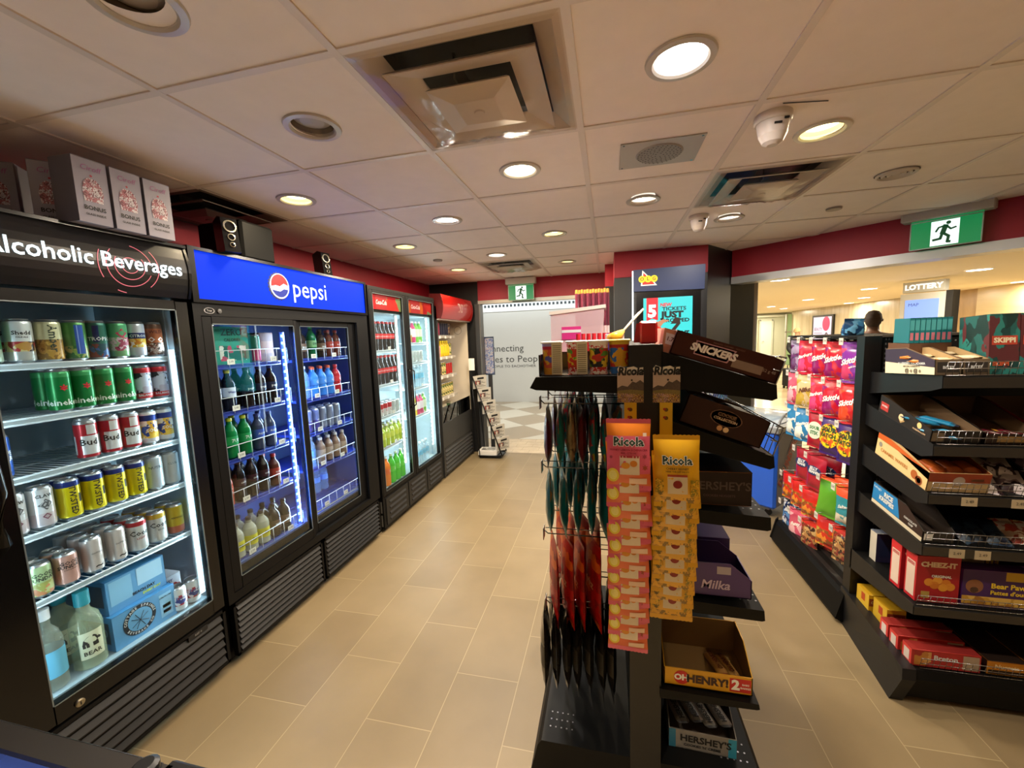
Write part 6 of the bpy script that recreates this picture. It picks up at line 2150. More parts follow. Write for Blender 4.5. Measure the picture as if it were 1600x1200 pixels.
def strip(x, z0, z1, label):
    e = empty('hanging_strip', (x, 1.262, 0), 0, label, 'hanging strip', 'hanging strips of cough drop bags')
    mb = MB(mat('#d8b018', 0.45))
    mb.box(-0.018, 0.018, -0.001, 0.001, z0, z1)
    for z in (z1 - 0.025, z1 - 0.05):
        mb.disc((0, -0.0015, z), (1, 0, 0), (0, 0, 1), 0.006, mat('#6a4a1a', 0.6), 10)
        mb.disc((-0.005, -0.0016, z + 0.002), (1, 0, 0), (0, 0, 1), 0.004, mat('#a8301c', 0.6), 8)
    mb.build('strip_band', e)
    c = header_card().build('header_card', e)
    c.location = (0, -0.003, 1.502)
    mb = MB(WIREC)
    mb.tube([(0, 0.03, 1.515), (0, -0.004, 1.512), (0, -0.006, 1.498)], 0.0015, None, 5)
    mb.build('wire_hook', e)


strip(0.066, 0.62, 1.415, 'yellow strip with mountain header card holding the pink and orange bags')
strip(0.168, 0.72, 1.415, 'yellow strip with mountain header card holding the yellow bags')
LEM = mat('#e8d23a', 0.4)
PINK = mat('#e0607a', 0.35, coat=0.2)
ORG = mat('#e8801c', 0.35, coat=0.2)


def ricola_pink():
    w, h = 0.124, 0.178
    o = pouch(w, h, 0.034, PINK, mat('#d8742a', 0.4), band=[(0.0, 0.2, mat('#e0662a', 0.35, coat=0.2)), (0.78, 1.0, ORG)],
              patches=((-0.024, 0.030, -0.145, -0.092, mat('#e8d8c0', 0.5)), (-0.022, 0.028, -0.097, -0.091, mat('#b8283a', 0.5)), (-0.020, 0.004, -0.128, -0.110, mat('#e0962a', 0.4), 1), (0.004, 0.024, -0.122, -0.104, mat('#d8862a', 0.4), 1), (0.002, 0.050, -0.172, -0.155, mat('#e8c8b0', 0.5)),
                       (-0.060, -0.026, -0.168, -0.128, LEM, 1), (-0.054, -0.032, -0.162, -0.134, mat('#f4e88a', 0.4), 1), (0.040, 0.050, -0.036, -0.026, mat('#f0d8c0', 0.5))),
              prints=(('Ricola', 0.034, 0.0, -0.052, W_, 0, 0.075), ('Ricola', 0.034, 0.0, -0.052, mat('#1c3a2c', 0.5), 0, 0.03), ('HONEY LEMON ECHINACEA', 0.008, 0, -0.075, mat('#a02038', 0.5)), ('MIEL CITRON', 0.007, 0, -0.084, mat('#a02038', 0.5)), ('*', 0.03, 0.045, -0.13, mat('#a84a2a', 0.5)), ('*', 0.02, -0.048, -0.10, mat('#a83a4a', 0.5)), ('*', 0.026, 0.044, -0.098, mat('#a83a4a', 0.5))),
              seed=11, name='cough_drop_bag')()
    return o


def ricola_yellow():
    Y = mat('#e0a816', 0.3, coat=0.25)
    return pouch(0.124, 0.178, 0.034, Y, mat('#c88a14', 0.4), band=[(0.0, 0.13, art(['#c8901a', '#e0a816', '#8a6a14', '#e0a816'], 60))],
                 patches=((-0.026, 0.026, -0.150, -0.098, mat('#d8c8a8', 0.5)), (-0.026, 0.026, -0.102, -0.096, mat('#a83a1c', 0.5)), (-0.012, 0.012, -0.134, -0.112, mat('#8a2418', 0.3), 1), (-0.058, -0.036, -0.150, -0.11, art(['#c8921a', '#8a7a1a', '#e0b02a'], 120)), (0.034, 0.056, -0.158, -0.11, art(['#c8921a', '#8a7a1a', '#e0b02a'], 120))),
                 prints=(('Ricola', 0.032, 0.0, -0.058, W_, 0, 0.075), ('Ricola', 0.032, 0.0, -0.058, mat('#1c3a2c', 0.5), 0, 0.03), ('CHERRY HONEY', 0.008, 0, -0.080, mat('#7a5a14', 0.5)), ('HERB THROAT DROPS', 0.006, 0, -0.088, mat('#7a5a14', 0.5)), ('*', 0.026, -0.045, -0.155, mat('#6a5a14', 0.5))),
                 seed=12, name='cough_drop_bag')()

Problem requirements
Omitting all pictures, restate exactly the lines of the material from its start through the line that contains "ORG = mat('#e8801c', 0.35, coat=0.2)".

Finished exercise
Write part 6 of the bpy script that recreates this picture. It picks up at line 2150. More parts follow. Write for Blender 4.5. Measure the picture as if it were 1600x1200 pixels.
def strip(x, z0, z1, label):
    e = empty('hanging_strip', (x, 1.262, 0), 0, label, 'hanging strip', 'hanging strips of cough drop bags')
    mb = MB(mat('#d8b018', 0.45))
    mb.box(-0.018, 0.018, -0.001, 0.001, z0, z1)
    for z in (z1 - 0.025, z1 - 0.05):
        mb.disc((0, -0.0015, z), (1, 0, 0), (0, 0, 1), 0.006, mat('#6a4a1a', 0.6), 10)
        mb.disc((-0.005, -0.0016, z + 0.002), (1, 0, 0), (0, 0, 1), 0.004, mat('#a8301c', 0.6), 8)
    mb.build('strip_band', e)
    c = header_card().build('header_card', e)
    c.location = (0, -0.003, 1.502)
    mb = MB(WIREC)
    mb.tube([(0, 0.03, 1.515), (0, -0.004, 1.512), (0, -0.006, 1.498)], 0.0015, None, 5)
    mb.build('wire_hook', e)


strip(0.066, 0.62, 1.415, 'yellow strip with mountain header card holding the pink and orange bags')
strip(0.168, 0.72, 1.415, 'yellow strip with mountain header card holding the yellow bags')
LEM = mat('#e8d23a', 0.4)
PINK = mat('#e0607a', 0.35, coat=0.2)
ORG = mat('#e8801c', 0.35, coat=0.2)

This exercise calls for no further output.